I often find myself reviewing pull requests and I will find classes that contain a lot of domain-specific logic that aren’t relevant to the class itself. I’ll point it out and the response is often “I plan to extract this out into a gem, but I just haven’t had a chance/I’ve been busy.”
Extracting the functionality out into a gem would be great, but I’ll be the first to admit that’s the kind of task I’d procrastinate to no end. You have to extract the functionality, get the right directory structure, get a gemspec in place, then you have to host the gem on Rubygems or if you gem is private, Gemfury. Even then, when you make changes to the gem you have to go and do a Bundler update on the apps that use the gem.
Don’t start with that solution, though. Start by extracting the out of place functionality into a new class that just lives inside the /lib directory in the application. In Rails apps, everything in /lib is already included so you can really just extract the code into the new class file and you’re ready to go.
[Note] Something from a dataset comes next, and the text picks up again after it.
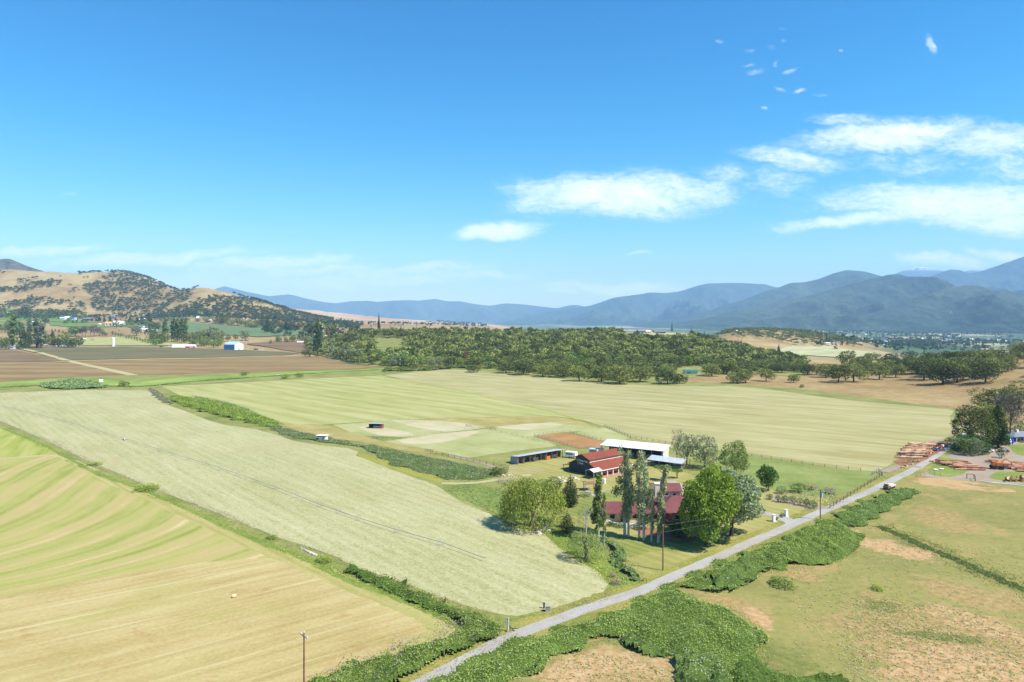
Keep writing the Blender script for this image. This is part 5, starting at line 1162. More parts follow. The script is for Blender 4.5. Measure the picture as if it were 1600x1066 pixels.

You probably feel like you could do better than that, and that’s a great attitude you have, but by extracting functionality into a new class and out of the unrelated class, you just addressed the biggest concern, and if in the future you find that you really do need a gem (for instance, maybe you’ve got other apps that need the functionality in that class) you’ve already got the class and a unit test file (right? right?) separated out to easily slip into a gem.